In 2005, our family traveled to Europe fortified with this healthy attitude. In Paris, we visited the Louvre briefly and looked at Notre Dame and the Eiffel Tower, of course. But one of our favorite memories of the trip concerns a lovely lunch we enjoyed at a sidewalk cafe, Notre Dame visible to our left and the Eiffel Tower visible to our right.
Dickens, whom Chesterton so greatly admired, seems to have had the same outlook on foreign travel. Near the beginning of his Pictures from Italy, Dickens says that, so much having been written already about famous artworks, he will say nothing of them. Instead, Dickens focuses on people, dress, food, and manners. This week, I’ve read about men playing “bowls” in a field, footpaths through trellises bedecked with grapevines, narrow streets too exiguous for the passage of a single carriage, rusty gates, gardens overcome with weeds, tanned and barefoot proselytisers for the Catholic Church, red neckerchiefs, number-guessing games, and peeling plaster. In his account of Genoa, Dickens tells about both the regional pronunciation and the town’s penchant for naming boys Giovanni Battista, the combination of which causes the streets to be filled with sneezing sounds as people greet the innumerable “Batcheetchas.”

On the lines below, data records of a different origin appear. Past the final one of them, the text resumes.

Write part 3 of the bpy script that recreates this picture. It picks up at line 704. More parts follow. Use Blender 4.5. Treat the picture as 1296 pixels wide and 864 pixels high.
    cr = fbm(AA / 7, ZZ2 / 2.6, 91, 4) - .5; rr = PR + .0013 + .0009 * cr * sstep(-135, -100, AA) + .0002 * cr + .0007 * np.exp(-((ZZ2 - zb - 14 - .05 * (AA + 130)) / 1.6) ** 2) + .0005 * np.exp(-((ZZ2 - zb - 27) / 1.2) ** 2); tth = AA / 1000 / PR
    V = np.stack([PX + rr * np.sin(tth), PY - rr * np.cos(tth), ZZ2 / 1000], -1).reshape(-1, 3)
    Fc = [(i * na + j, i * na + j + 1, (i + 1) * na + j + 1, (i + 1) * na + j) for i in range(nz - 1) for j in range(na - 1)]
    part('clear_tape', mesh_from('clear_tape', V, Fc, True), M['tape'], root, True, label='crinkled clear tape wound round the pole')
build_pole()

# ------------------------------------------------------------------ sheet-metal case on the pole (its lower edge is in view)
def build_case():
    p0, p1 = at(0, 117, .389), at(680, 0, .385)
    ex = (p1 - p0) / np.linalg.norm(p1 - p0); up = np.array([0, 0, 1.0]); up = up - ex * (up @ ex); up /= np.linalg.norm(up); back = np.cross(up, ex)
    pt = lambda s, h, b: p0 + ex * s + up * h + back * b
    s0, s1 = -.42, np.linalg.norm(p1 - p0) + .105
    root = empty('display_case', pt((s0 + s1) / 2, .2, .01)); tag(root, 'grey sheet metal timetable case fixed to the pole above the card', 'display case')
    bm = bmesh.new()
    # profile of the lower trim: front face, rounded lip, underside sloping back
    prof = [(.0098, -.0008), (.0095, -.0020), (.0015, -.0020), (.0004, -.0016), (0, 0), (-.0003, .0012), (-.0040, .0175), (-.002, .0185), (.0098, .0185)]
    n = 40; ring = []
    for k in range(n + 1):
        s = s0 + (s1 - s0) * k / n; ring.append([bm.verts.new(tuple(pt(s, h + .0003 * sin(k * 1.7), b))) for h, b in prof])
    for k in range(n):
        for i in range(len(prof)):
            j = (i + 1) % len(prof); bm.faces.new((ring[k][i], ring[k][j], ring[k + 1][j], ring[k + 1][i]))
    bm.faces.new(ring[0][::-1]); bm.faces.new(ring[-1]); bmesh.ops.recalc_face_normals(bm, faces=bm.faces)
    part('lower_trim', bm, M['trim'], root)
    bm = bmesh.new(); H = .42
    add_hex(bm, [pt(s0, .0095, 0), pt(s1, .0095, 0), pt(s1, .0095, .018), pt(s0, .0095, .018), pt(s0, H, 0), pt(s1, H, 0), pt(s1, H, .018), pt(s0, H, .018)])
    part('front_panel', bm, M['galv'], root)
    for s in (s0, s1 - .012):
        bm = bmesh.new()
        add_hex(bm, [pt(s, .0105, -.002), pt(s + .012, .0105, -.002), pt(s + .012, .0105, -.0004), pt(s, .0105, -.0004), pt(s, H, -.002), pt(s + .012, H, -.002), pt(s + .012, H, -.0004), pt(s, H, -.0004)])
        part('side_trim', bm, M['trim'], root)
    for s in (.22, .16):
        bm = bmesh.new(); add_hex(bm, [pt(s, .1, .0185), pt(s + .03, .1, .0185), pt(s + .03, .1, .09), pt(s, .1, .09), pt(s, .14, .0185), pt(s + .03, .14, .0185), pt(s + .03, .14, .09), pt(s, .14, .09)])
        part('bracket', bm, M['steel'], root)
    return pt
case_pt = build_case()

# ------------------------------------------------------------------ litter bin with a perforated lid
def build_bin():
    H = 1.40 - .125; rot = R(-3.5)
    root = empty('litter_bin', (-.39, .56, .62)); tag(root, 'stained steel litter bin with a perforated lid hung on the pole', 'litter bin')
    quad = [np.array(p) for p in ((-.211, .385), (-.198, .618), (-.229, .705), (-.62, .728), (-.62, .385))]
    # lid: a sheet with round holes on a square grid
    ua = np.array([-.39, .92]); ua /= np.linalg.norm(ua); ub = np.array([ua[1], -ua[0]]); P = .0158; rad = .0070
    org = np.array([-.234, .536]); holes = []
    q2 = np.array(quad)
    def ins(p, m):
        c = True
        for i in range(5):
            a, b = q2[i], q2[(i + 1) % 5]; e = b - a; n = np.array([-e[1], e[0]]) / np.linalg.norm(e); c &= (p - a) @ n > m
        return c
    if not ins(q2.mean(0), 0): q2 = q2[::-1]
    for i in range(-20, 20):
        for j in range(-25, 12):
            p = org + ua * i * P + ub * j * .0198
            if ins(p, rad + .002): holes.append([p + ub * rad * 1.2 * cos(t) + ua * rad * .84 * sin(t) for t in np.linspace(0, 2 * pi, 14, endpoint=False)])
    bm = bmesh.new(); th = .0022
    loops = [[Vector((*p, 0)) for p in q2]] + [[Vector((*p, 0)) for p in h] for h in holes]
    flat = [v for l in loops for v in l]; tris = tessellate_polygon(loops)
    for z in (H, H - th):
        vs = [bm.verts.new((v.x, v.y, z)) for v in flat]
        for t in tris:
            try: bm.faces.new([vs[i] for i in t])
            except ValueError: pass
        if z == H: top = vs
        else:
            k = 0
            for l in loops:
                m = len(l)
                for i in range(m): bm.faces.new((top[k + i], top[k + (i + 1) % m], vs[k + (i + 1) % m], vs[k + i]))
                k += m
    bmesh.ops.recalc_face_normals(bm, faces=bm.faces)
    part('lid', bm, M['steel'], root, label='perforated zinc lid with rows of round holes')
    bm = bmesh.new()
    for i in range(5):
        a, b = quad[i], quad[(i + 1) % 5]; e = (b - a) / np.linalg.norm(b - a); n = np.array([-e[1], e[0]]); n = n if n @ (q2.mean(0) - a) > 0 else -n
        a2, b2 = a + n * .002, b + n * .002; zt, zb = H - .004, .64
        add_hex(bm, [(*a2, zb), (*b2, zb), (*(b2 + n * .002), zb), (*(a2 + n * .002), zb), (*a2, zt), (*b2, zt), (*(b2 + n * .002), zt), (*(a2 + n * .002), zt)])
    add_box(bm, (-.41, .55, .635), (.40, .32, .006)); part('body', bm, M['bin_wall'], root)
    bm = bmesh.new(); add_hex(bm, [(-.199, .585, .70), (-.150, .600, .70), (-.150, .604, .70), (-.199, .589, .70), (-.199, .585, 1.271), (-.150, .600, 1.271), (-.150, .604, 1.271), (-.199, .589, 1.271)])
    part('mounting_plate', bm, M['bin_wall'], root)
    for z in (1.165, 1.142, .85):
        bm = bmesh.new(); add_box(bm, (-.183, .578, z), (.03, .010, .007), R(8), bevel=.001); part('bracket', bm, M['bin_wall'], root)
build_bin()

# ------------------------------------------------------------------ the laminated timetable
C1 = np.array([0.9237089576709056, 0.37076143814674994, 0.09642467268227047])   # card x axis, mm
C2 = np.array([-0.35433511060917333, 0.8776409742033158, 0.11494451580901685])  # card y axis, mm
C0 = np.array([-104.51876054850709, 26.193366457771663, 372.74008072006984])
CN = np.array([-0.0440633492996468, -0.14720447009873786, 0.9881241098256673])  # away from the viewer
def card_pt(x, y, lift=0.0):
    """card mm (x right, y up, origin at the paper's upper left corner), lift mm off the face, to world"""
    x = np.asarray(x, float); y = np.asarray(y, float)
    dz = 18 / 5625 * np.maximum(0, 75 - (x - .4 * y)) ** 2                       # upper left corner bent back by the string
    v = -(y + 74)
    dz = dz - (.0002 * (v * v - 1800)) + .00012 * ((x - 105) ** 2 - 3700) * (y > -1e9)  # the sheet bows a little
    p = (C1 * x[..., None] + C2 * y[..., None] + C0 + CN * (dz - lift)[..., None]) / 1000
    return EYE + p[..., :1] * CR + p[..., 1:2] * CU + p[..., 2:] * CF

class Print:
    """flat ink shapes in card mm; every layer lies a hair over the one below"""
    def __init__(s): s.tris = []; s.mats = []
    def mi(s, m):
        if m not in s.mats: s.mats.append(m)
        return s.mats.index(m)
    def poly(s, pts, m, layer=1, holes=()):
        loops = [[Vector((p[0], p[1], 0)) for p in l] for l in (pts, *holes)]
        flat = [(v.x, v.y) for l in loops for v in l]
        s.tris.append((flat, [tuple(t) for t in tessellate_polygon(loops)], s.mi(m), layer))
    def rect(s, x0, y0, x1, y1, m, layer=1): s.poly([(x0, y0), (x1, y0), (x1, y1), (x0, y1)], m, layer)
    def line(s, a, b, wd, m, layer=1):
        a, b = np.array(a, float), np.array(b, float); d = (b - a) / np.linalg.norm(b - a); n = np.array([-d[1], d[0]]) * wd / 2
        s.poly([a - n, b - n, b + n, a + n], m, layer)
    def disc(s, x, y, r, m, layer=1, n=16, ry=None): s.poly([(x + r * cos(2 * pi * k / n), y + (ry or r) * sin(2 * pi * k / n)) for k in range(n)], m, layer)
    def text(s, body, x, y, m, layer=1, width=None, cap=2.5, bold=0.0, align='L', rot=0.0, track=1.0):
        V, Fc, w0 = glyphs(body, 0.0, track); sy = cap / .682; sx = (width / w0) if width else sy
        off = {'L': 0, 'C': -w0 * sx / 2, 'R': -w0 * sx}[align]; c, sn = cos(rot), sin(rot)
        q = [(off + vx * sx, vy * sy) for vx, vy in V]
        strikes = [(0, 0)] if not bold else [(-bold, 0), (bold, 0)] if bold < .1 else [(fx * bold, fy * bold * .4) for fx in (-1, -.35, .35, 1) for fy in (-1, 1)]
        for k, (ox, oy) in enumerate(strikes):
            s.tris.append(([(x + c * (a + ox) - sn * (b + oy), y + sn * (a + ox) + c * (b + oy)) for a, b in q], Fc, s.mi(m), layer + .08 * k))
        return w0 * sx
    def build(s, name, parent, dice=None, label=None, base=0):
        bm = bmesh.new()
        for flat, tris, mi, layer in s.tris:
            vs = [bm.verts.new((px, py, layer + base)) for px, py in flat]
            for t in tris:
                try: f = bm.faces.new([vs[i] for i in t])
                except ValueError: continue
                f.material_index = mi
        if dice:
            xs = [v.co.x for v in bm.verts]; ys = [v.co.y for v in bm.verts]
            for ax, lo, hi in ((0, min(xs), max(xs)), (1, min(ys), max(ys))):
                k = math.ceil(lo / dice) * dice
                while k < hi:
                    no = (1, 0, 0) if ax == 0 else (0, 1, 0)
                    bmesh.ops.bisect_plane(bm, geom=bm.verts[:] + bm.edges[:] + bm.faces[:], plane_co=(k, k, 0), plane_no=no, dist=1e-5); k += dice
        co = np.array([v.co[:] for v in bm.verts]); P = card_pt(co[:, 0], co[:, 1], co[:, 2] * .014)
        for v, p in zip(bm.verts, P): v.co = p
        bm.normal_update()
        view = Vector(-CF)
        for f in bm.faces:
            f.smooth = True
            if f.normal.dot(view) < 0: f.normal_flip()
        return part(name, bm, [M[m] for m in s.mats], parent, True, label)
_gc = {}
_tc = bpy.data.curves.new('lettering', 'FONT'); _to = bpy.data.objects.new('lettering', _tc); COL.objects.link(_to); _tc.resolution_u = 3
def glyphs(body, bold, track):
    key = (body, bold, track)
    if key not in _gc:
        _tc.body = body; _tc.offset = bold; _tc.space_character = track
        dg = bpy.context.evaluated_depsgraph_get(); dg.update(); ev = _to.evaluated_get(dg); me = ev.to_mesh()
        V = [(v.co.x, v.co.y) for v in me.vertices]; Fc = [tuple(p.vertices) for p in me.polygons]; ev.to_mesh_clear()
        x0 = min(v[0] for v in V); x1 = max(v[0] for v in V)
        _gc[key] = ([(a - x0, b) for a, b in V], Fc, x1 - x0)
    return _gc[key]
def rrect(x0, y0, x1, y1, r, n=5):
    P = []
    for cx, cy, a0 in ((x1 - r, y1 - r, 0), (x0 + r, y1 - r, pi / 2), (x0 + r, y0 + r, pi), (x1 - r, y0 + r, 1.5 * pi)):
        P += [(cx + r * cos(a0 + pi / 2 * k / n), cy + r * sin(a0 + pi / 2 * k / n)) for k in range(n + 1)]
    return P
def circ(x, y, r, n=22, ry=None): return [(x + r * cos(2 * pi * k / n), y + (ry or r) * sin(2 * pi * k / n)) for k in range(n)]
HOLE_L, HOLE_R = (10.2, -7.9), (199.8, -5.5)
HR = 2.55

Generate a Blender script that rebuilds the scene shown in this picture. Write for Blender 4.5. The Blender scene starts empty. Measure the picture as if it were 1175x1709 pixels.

In a passage about paintings – not great masterpieces, but the decorations at his hotel – Dickens drops some tantalizing clues about an unfamiliar English custom. Apparently, the pictures were dirty, and Dickens says that they would have pleased professional picture cleaners from London. I didn’t know about this profession before. It seems that the shops of these nineteenth-century picture cleaners were marked by a signboard that attempted to demonstrate the benefits of the service offered: a picture of death and the lady, one half dirty and the other half . . . well, less dirty. I’m fascinated and want to know which side was more covered with street grime: death or lady?
Two passages of Pictures from Italy especially capture the spirit of adventure found in this style of traveling that avoids sight-seeing. The first summarizes Genoa:
There are the most extraordinary alleys and by-ways to walk about in. You can lose your way (what a comfort that is, when you are idle!) twenty times a day, if you like; and turn up again, under the most unexpected and surprising difficulties. It abounds in the strangest contrasts; things that are picturesque, ugly, mean, magnificent, delightful, and offensive, break upon the view at every turn.To the traveler who goes to see what a place is truly like, all these adjectives are equally welcome. The second passage even more explicitly favors the humble over the magnificent:
ARIOSTO’S house, TASSO’S prison, a rare old Gothic cathedral, and more churches of course, are the sights of Ferrara. But the long silent streets, and the dismantled palaces, where ivy waves in lieu of banners, and where rank weeds are slowly creeping up the long-untrodden stairs, are the best sights of all.In January, Nancy and I get to travel to Italy for five months. We have a few sights we'd like to see: the ruins of Pompeii, the Senate House in the Roman Forum, David in Florence. But mostly, we're going for the cheese.